Records with scene code:
— start —

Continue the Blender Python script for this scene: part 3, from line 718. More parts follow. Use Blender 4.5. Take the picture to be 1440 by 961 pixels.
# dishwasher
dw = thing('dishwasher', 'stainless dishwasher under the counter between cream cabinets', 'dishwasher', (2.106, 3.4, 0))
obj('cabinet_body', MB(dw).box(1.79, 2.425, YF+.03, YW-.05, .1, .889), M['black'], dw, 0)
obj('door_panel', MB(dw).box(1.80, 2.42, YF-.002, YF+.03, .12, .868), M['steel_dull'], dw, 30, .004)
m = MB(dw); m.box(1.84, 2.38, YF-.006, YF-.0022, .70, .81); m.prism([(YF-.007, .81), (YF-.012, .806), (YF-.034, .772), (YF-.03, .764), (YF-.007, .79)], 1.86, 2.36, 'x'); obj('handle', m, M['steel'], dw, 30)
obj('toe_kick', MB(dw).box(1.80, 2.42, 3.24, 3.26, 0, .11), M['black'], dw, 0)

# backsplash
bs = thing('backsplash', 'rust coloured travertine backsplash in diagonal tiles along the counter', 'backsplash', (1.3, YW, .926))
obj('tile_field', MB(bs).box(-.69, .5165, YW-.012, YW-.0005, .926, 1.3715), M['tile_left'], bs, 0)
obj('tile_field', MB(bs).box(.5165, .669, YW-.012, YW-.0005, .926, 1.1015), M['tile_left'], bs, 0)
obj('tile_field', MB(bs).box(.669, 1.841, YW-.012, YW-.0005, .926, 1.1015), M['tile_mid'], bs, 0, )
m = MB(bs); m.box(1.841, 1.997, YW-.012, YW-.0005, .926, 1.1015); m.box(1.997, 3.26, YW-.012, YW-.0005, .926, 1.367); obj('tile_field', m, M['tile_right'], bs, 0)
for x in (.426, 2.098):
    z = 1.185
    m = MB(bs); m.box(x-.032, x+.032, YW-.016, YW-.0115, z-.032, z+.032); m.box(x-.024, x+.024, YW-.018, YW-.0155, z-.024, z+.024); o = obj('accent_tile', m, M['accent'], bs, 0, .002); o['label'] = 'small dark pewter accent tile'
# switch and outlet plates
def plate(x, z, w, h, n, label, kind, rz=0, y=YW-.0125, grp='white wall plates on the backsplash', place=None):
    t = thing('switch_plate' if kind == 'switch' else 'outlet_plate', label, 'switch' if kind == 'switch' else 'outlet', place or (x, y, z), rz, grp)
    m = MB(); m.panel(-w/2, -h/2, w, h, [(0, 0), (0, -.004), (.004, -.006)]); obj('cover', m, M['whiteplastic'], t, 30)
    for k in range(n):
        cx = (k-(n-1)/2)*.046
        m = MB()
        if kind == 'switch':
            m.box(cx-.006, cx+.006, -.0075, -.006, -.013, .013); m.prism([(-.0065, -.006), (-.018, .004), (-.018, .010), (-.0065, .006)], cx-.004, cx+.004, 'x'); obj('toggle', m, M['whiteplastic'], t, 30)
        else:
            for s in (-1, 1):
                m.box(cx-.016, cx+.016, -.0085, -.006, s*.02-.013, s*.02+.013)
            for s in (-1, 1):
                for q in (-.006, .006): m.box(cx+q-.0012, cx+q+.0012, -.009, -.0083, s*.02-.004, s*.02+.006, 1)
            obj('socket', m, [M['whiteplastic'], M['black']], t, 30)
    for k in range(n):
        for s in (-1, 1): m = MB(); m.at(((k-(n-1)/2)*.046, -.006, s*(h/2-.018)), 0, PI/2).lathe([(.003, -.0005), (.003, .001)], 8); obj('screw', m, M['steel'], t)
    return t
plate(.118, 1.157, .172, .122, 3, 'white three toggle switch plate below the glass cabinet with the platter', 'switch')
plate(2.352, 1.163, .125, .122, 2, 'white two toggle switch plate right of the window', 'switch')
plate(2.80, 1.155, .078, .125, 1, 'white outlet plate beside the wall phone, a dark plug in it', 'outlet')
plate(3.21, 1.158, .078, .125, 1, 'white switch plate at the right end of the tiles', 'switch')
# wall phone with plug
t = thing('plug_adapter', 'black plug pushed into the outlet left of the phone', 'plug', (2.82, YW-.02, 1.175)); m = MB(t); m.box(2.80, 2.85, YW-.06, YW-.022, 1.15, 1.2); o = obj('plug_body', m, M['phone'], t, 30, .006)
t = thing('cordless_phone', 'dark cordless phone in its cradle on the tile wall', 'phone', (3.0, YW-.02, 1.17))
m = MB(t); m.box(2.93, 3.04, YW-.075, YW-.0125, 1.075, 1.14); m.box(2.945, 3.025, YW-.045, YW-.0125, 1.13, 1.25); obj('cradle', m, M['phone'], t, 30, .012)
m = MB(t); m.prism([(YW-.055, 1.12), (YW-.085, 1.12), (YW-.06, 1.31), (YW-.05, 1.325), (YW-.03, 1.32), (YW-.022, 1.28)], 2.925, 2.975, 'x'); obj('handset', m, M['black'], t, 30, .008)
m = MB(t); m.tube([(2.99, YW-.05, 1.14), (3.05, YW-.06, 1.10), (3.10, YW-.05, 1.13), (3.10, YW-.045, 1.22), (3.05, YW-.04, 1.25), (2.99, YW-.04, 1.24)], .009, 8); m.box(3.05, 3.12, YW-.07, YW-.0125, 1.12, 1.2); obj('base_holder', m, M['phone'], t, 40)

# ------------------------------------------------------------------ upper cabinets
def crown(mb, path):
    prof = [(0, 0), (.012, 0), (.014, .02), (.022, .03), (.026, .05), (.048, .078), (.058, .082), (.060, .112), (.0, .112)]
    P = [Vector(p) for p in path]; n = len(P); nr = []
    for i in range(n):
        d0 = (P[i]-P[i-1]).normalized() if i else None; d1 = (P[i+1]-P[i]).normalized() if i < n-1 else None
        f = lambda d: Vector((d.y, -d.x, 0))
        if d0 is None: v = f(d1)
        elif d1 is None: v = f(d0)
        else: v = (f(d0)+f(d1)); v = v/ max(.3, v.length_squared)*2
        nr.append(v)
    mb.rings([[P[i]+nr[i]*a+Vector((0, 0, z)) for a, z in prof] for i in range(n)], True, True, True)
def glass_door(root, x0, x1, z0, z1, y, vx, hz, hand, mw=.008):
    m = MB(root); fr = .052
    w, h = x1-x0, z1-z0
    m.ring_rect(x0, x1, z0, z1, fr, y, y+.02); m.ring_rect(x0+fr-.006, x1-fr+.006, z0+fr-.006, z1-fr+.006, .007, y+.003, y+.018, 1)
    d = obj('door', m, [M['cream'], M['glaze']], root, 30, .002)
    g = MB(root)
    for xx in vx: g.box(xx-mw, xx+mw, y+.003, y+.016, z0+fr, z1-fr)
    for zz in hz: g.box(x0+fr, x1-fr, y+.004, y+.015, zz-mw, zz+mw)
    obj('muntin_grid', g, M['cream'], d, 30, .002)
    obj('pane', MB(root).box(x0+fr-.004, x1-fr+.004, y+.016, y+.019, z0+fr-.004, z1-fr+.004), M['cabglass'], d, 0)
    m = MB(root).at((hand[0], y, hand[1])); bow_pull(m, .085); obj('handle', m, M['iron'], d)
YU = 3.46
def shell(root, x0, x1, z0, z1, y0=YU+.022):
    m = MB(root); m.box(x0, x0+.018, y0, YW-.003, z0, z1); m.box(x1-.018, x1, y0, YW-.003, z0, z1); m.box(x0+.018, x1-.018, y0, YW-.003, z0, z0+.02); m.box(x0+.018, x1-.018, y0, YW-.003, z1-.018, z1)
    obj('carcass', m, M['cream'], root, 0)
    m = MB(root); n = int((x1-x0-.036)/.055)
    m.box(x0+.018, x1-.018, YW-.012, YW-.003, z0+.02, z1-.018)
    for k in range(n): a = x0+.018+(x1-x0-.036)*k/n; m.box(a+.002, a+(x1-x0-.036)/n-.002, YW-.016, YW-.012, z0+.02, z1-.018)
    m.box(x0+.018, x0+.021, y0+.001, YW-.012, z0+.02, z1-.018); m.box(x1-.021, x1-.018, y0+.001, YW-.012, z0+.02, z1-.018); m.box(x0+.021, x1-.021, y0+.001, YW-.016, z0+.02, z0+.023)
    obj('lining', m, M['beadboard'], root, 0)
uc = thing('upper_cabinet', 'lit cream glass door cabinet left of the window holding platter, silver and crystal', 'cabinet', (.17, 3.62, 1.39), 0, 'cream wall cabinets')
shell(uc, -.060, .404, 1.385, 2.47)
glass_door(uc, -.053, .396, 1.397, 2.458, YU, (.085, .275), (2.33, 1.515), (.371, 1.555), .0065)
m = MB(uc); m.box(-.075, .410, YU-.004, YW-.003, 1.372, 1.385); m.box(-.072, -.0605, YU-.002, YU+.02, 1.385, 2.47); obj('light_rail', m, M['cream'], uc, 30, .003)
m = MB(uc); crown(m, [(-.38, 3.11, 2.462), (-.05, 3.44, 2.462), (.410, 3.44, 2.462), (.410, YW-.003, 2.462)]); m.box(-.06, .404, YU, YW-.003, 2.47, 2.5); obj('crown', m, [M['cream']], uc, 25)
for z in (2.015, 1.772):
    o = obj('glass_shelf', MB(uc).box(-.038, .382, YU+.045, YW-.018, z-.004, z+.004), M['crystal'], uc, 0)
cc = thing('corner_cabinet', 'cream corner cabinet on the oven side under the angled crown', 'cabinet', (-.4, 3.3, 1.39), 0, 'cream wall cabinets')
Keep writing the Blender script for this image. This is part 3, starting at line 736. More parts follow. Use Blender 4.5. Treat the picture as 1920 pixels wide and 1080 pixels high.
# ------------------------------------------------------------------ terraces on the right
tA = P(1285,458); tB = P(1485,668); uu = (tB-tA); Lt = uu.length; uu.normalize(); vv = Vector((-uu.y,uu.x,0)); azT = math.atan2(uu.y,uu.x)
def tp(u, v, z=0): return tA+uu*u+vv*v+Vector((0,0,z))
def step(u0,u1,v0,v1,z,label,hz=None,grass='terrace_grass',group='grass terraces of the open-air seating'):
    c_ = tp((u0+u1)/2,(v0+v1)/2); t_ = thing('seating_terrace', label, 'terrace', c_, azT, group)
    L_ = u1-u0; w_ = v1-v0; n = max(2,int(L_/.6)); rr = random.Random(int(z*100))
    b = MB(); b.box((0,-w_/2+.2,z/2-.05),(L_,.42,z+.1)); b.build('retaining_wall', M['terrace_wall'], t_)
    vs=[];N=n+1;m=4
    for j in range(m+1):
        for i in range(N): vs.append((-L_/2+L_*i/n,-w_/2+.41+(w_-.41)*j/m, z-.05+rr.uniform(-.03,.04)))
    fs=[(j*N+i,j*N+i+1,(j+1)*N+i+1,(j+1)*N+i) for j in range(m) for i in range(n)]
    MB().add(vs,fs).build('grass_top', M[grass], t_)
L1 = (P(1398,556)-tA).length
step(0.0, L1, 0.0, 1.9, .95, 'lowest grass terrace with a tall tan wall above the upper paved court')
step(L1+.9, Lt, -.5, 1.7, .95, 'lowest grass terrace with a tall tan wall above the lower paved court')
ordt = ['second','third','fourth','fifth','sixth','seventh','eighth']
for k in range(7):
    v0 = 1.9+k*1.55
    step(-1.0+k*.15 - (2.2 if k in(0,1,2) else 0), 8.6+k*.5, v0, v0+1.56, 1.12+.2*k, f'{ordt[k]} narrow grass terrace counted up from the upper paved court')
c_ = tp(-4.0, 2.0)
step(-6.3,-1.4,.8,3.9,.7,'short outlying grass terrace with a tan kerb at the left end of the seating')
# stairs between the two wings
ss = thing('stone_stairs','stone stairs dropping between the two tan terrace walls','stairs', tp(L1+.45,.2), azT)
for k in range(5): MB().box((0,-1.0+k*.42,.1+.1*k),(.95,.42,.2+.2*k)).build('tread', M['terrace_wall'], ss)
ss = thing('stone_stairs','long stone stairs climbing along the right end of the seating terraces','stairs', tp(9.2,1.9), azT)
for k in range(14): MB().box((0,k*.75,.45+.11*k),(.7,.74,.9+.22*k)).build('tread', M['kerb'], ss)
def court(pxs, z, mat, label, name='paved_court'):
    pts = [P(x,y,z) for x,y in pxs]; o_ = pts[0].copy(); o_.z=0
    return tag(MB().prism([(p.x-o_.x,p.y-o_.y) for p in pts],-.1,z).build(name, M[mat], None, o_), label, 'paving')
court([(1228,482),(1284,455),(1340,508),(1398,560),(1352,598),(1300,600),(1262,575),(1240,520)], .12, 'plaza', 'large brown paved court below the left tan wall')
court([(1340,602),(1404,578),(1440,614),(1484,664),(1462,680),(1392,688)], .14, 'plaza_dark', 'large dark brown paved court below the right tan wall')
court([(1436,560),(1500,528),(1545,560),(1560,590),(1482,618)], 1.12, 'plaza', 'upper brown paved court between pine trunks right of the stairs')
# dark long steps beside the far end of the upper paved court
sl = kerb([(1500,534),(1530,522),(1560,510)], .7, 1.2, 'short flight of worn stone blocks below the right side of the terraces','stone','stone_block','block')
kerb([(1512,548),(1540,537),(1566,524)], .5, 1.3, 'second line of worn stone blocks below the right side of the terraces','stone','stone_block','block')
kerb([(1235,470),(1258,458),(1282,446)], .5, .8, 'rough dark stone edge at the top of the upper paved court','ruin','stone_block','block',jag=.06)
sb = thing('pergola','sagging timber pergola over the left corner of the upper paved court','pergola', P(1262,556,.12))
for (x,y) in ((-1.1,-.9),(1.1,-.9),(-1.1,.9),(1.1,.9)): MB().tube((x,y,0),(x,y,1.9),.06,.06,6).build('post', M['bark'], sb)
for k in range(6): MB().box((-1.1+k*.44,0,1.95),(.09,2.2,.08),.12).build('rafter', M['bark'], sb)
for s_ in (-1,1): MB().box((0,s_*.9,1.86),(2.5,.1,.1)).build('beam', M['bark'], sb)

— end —

The request: Give only the number of lines in the entries that contain "parts".

Output of the exercise: 2